**ENTRIES SHOWN:**
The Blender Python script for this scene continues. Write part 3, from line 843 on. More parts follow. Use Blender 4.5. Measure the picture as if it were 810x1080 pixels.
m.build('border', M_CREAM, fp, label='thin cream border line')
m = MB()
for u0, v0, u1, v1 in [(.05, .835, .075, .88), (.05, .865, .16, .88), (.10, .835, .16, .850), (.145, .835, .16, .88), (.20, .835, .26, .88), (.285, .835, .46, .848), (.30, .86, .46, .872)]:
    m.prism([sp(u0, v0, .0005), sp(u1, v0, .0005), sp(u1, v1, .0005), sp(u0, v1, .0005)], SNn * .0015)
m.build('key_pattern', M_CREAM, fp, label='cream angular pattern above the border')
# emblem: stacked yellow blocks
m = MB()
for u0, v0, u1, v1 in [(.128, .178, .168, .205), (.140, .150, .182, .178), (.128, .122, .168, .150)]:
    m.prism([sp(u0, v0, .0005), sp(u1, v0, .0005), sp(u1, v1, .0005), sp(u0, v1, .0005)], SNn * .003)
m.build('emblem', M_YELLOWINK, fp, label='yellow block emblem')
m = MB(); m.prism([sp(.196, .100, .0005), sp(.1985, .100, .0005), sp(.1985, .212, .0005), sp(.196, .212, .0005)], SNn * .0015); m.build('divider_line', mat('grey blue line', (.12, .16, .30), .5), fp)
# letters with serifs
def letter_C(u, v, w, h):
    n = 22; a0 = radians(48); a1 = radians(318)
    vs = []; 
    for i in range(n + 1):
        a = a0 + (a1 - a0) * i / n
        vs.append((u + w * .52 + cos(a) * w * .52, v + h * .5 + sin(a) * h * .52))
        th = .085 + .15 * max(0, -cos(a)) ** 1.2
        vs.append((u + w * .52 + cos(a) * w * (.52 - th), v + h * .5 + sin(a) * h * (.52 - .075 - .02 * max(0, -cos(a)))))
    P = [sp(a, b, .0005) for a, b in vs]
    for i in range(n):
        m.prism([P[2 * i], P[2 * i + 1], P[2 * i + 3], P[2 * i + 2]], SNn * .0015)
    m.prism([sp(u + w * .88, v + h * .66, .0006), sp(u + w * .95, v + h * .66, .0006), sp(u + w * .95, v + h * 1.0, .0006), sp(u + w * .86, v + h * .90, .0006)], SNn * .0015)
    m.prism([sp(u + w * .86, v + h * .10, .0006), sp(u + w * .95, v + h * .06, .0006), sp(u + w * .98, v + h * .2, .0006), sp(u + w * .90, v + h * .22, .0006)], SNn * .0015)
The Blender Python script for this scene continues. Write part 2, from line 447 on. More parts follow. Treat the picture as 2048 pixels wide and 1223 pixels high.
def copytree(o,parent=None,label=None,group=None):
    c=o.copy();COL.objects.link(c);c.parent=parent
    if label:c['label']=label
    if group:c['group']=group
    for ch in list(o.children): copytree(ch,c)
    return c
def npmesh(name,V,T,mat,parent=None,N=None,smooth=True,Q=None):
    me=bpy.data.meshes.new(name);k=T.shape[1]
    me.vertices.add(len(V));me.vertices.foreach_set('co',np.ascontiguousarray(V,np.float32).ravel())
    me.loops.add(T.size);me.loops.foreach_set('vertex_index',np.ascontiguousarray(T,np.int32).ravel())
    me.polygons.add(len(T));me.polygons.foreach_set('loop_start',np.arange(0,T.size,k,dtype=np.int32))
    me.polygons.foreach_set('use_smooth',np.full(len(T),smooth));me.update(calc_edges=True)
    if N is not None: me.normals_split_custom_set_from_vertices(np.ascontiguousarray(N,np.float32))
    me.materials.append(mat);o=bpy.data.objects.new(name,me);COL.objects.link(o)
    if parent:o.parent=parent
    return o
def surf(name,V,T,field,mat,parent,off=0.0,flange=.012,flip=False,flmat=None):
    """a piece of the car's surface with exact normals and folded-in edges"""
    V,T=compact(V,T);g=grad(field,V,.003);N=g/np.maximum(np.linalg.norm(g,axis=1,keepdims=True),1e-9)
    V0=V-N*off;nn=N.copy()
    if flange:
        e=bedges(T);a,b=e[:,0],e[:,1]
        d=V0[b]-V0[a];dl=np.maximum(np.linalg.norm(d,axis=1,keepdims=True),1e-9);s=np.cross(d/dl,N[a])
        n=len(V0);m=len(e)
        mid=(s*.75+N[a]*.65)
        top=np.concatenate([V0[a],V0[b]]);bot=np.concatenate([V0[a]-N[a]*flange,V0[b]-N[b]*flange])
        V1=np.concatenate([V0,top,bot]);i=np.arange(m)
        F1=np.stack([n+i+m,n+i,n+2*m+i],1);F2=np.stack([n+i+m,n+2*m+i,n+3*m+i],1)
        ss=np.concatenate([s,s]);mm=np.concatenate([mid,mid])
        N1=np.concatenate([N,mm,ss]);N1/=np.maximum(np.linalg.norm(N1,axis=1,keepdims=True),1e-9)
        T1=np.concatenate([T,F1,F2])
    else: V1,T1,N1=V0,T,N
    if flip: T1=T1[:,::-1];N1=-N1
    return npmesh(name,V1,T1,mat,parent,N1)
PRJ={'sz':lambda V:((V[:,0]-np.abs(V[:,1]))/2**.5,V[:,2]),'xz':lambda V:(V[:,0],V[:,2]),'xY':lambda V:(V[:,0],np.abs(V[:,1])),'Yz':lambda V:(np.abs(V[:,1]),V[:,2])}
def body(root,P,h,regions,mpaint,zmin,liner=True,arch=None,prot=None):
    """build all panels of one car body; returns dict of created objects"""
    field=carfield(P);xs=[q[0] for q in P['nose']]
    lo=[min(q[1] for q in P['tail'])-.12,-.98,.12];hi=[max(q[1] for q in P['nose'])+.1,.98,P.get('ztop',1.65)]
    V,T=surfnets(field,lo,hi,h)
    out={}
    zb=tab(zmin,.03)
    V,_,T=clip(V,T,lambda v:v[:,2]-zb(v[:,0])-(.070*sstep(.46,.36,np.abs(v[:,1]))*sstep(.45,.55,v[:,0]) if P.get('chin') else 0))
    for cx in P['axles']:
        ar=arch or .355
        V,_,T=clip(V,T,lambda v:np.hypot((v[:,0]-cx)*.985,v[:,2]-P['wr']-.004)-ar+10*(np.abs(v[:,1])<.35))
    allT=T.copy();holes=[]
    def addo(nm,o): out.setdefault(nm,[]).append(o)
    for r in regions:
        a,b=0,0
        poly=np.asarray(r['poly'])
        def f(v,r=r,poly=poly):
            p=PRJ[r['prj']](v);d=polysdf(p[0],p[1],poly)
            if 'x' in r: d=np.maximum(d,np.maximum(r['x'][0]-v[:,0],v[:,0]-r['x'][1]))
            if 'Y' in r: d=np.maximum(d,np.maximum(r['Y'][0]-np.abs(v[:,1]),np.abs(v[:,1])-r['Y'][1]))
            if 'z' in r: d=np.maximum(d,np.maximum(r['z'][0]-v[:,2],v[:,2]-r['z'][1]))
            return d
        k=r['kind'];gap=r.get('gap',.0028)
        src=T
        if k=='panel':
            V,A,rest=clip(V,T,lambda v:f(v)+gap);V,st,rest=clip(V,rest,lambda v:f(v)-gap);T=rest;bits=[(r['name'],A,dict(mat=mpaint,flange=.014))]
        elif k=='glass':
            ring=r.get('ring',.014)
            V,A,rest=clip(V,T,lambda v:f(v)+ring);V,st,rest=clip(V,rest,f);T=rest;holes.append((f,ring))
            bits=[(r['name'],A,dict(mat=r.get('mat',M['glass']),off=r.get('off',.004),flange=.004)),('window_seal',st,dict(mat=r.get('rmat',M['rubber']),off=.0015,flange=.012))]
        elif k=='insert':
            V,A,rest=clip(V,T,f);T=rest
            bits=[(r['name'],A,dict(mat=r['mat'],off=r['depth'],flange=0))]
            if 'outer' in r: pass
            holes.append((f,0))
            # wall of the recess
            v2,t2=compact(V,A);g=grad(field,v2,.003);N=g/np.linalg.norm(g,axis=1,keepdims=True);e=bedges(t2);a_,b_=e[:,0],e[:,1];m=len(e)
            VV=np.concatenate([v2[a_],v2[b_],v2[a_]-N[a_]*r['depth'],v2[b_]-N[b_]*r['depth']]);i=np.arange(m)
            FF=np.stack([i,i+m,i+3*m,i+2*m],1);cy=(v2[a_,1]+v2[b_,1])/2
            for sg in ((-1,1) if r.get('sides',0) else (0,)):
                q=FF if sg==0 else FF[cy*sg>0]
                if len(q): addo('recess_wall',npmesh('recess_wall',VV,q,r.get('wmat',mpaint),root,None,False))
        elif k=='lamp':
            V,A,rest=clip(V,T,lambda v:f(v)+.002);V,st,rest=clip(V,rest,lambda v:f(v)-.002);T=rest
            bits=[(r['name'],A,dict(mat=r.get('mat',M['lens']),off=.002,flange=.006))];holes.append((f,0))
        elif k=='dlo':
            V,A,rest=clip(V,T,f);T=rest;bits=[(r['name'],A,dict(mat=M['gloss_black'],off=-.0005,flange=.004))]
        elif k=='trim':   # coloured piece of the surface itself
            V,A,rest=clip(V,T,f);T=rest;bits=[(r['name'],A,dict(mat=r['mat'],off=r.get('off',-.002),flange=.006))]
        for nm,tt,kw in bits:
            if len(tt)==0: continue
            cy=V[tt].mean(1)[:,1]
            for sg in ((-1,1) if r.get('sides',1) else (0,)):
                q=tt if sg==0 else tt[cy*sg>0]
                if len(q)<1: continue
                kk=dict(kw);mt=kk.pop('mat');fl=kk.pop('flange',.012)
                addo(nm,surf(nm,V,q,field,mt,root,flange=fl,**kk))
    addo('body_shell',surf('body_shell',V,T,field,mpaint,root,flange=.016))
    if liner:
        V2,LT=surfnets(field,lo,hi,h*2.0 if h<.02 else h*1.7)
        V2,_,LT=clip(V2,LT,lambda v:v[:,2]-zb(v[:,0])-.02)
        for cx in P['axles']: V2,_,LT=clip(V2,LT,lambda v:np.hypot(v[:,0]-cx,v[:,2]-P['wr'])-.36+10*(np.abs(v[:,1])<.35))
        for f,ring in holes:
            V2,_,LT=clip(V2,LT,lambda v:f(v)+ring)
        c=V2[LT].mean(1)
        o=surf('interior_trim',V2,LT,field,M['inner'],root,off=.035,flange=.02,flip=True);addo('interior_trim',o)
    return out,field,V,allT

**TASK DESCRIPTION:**
Everything from the first line through the line containing "m.prism([sp(u + w * .86, v" should be quoted exactly, and nothing beyond it.

**EXERCISE OUTPUT:**
The Blender Python script for this scene continues. Write part 3, from line 843 on. More parts follow. Use Blender 4.5. Measure the picture as if it were 810x1080 pixels.
m.build('border', M_CREAM, fp, label='thin cream border line')
m = MB()
for u0, v0, u1, v1 in [(.05, .835, .075, .88), (.05, .865, .16, .88), (.10, .835, .16, .850), (.145, .835, .16, .88), (.20, .835, .26, .88), (.285, .835, .46, .848), (.30, .86, .46, .872)]:
    m.prism([sp(u0, v0, .0005), sp(u1, v0, .0005), sp(u1, v1, .0005), sp(u0, v1, .0005)], SNn * .0015)
m.build('key_pattern', M_CREAM, fp, label='cream angular pattern above the border')
# emblem: stacked yellow blocks
m = MB()
for u0, v0, u1, v1 in [(.128, .178, .168, .205), (.140, .150, .182, .178), (.128, .122, .168, .150)]:
    m.prism([sp(u0, v0, .0005), sp(u1, v0, .0005), sp(u1, v1, .0005), sp(u0, v1, .0005)], SNn * .003)
m.build('emblem', M_YELLOWINK, fp, label='yellow block emblem')
m = MB(); m.prism([sp(.196, .100, .0005), sp(.1985, .100, .0005), sp(.1985, .212, .0005), sp(.196, .212, .0005)], SNn * .0015); m.build('divider_line', mat('grey blue line', (.12, .16, .30), .5), fp)
# letters with serifs
def letter_C(u, v, w, h):
    n = 22; a0 = radians(48); a1 = radians(318)
    vs = []; 
    for i in range(n + 1):
        a = a0 + (a1 - a0) * i / n
        vs.append((u + w * .52 + cos(a) * w * .52, v + h * .5 + sin(a) * h * .52))
        th = .085 + .15 * max(0, -cos(a)) ** 1.2
        vs.append((u + w * .52 + cos(a) * w * (.52 - th), v + h * .5 + sin(a) * h * (.52 - .075 - .02 * max(0, -cos(a)))))
    P = [sp(a, b, .0005) for a, b in vs]
    for i in range(n):
        m.prism([P[2 * i], P[2 * i + 1], P[2 * i + 3], P[2 * i + 2]], SNn * .0015)
    m.prism([sp(u + w * .88, v + h * .66, .0006), sp(u + w * .95, v + h * .66, .0006), sp(u + w * .95, v + h * 1.0, .0006), sp(u + w * .86, v + h * .90, .0006)], SNn * .0015)
    m.prism([sp(u + w * .86, v + h * .10, .0006), sp(u + w * .95, v + h * .06, .0006), sp(u + w * .98, v + h * .2, .0006), sp(u + w * .90, v + h * .22, .0006)], SNn * .0015)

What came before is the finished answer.